An Interior Ministry officer walks inside the office of Russian radio station Ekho Moskvy in Moscow. File picture: Reuters/Tatyana Makeyeva

MOSCOW – Ekho Moskvy radio station, one of Russia’s last remaining liberal media outlets, has been dissolved by its board after coming under pressure over its coverage of the war in Ukraine, its editor said on Thursday.

The station, one of the leading news and current affairs channels in Russia, had been taken off the air two days earlier.

“The Ekho Moskvy board of directors has decided by a majority of votes to liquidate the radio channel and the website of Ekho Moskvy,” Ekho Moskvy editor-in-chief Alexei Venediktov said on the messaging app Telegram.

The move came after the prosecutor general’s office demanded this week that access be restricted to Ekho Moskvy and the TV Rain online news channel over their coverage of the conflict.

The prosecutor said its move was prompted by their websites’ “targeted and systematic posting … of information calling for extremist activities, violence and deliberately false information about the actions of Russian forces as part of a special operation” in Ukraine.

Russia rejects the term invasion, and says its actions are not designed to occupy territory but to destroy Ukraine’s military capabilities and capture what it regards as dangerous nationalists – a pretext rejected by Ukraine and the West as baseless propaganda.

Ekho Moskvy said on Tuesday that the accusations against it were baseless and offensive, and it would fight them in the courts.
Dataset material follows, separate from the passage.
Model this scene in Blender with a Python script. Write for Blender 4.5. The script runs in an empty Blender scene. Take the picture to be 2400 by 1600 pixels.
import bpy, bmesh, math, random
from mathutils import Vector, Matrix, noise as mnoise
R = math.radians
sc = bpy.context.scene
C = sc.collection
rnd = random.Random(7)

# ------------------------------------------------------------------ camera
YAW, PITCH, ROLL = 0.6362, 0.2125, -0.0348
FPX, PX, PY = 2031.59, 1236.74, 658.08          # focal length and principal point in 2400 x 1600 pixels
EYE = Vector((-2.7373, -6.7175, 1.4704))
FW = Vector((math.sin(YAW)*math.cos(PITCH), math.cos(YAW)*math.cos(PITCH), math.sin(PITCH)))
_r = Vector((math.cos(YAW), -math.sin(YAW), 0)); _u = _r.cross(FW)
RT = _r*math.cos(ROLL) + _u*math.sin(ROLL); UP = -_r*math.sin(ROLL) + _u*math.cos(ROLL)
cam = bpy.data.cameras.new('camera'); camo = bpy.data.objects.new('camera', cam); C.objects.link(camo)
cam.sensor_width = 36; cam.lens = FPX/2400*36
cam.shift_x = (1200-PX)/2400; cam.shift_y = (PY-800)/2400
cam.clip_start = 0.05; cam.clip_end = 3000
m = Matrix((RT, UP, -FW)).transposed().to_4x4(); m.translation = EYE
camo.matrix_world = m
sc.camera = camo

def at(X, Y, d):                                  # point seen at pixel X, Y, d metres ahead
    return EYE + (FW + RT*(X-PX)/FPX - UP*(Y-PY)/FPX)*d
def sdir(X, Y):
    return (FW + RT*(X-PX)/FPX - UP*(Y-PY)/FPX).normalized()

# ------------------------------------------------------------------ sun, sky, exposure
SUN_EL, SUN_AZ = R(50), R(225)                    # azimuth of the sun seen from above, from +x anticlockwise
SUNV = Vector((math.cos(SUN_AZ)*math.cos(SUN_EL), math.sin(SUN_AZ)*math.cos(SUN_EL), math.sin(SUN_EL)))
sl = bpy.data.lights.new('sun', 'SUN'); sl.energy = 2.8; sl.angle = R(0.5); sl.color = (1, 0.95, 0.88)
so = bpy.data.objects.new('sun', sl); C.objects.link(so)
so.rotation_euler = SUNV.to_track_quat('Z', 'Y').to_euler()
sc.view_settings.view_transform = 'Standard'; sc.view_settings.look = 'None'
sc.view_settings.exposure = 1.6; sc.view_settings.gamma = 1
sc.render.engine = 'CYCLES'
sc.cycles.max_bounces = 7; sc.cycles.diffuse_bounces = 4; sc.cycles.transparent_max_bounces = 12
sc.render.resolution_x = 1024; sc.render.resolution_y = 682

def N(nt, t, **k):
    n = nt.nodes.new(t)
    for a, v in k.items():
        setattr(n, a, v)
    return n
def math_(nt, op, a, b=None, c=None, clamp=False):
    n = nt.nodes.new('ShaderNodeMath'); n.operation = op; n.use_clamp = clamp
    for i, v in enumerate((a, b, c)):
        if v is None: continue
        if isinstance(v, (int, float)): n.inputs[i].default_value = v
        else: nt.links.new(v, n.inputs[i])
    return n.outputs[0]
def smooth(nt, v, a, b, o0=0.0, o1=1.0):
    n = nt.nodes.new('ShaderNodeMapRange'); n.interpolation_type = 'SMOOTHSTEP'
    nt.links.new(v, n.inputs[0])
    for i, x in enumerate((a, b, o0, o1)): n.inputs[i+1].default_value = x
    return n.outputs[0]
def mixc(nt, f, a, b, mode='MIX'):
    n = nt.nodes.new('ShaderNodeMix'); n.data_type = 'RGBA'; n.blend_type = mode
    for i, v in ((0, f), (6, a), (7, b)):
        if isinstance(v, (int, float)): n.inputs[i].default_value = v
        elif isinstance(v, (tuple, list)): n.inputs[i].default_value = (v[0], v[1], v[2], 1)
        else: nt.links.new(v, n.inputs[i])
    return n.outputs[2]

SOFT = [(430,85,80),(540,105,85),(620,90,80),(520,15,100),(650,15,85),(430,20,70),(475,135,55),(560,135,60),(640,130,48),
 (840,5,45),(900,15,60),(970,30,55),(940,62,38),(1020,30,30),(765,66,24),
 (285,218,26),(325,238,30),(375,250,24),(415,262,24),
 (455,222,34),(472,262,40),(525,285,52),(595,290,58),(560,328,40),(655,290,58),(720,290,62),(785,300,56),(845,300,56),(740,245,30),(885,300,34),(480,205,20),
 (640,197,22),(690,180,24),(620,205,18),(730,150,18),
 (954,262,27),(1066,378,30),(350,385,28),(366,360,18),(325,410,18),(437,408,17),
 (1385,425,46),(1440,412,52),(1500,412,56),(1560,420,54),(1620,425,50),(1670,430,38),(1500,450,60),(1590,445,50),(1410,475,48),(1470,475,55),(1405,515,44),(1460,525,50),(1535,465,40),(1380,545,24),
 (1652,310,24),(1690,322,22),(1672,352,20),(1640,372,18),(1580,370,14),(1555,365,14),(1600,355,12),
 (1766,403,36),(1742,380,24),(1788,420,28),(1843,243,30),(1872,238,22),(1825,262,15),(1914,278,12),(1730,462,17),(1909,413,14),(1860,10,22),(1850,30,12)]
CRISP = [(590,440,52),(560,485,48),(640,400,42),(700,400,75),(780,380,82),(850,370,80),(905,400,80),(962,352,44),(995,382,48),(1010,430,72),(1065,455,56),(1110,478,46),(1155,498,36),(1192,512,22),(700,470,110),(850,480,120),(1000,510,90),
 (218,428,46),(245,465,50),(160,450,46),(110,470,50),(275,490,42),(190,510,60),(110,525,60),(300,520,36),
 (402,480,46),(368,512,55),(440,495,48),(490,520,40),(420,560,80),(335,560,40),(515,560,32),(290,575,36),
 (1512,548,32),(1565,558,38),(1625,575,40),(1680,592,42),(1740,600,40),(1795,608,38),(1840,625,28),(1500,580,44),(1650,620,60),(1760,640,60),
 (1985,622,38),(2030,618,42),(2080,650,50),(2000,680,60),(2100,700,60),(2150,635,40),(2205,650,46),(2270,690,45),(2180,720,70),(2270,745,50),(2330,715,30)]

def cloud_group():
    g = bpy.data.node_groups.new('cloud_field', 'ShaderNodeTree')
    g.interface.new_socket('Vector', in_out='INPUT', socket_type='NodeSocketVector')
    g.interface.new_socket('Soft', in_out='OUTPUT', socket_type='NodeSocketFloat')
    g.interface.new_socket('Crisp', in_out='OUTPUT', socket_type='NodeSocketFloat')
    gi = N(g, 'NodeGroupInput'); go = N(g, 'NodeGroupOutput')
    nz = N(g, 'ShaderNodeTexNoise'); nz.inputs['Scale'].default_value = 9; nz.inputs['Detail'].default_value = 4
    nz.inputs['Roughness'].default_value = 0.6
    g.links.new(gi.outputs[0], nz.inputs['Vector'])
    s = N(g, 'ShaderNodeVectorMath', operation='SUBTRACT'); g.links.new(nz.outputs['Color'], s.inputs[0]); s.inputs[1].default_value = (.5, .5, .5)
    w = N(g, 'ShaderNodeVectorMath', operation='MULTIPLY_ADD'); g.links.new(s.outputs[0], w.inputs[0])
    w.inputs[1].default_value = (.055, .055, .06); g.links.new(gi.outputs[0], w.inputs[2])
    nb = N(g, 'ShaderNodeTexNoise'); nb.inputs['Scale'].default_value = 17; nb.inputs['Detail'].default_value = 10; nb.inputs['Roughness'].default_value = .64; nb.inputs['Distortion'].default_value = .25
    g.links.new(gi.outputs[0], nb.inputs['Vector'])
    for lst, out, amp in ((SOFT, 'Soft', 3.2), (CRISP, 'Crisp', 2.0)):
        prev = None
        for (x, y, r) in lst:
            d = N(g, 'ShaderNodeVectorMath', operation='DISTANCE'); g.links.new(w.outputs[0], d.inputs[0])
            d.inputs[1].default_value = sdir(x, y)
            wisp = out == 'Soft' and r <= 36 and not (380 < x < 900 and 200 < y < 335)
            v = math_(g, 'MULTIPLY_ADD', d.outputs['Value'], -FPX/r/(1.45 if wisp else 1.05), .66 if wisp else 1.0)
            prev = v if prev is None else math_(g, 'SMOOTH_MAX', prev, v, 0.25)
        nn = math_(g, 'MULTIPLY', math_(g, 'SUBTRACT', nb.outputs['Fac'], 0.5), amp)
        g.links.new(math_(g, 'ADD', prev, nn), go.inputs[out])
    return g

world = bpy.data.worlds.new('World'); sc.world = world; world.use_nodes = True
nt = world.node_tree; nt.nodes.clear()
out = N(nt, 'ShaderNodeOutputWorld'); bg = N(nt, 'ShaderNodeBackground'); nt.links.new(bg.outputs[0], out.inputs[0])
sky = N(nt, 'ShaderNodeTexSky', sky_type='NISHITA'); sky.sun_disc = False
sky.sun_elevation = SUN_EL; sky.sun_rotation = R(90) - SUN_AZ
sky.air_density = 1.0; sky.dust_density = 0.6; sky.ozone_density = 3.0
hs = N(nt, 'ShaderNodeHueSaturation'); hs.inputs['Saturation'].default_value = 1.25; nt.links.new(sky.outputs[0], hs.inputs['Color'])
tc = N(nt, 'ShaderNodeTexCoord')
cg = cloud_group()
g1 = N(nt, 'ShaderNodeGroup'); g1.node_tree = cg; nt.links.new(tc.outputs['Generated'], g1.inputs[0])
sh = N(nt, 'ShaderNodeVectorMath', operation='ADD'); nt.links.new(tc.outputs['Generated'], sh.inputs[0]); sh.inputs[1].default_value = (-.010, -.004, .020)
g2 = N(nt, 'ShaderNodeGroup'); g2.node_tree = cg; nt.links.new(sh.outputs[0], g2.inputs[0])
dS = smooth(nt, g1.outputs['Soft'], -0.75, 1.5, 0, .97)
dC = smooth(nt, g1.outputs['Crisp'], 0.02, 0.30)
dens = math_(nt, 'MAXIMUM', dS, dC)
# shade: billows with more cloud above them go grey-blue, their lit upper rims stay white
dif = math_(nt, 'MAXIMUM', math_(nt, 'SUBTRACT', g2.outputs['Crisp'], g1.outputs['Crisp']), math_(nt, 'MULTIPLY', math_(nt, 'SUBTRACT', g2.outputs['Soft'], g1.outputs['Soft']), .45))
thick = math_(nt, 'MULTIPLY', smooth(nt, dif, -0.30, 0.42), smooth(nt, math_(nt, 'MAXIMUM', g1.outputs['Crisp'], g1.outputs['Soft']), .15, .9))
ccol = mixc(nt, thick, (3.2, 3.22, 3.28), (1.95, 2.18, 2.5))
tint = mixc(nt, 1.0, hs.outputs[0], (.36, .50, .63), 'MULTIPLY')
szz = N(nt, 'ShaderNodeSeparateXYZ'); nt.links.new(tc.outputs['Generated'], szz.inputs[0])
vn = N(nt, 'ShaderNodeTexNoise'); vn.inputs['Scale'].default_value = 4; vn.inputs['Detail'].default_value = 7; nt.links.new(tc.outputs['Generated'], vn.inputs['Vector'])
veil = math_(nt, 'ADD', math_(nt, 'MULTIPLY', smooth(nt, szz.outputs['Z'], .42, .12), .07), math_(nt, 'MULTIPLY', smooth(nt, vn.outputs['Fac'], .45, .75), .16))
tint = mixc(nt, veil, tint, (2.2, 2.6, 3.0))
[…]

Russian journalists have faced an increasingly difficult environment in recent years, with many being designated by the authorities as “foreign agents”, a status that snares them in official paperwork and exposes them to public contempt.

Pressure has mounted since President Vladimir Putin ordered Russia’s invasion of Ukraine last week, with most mainstream media outlets and state-controlled organisations sticking closely to language used by the Kremlin to describe the war.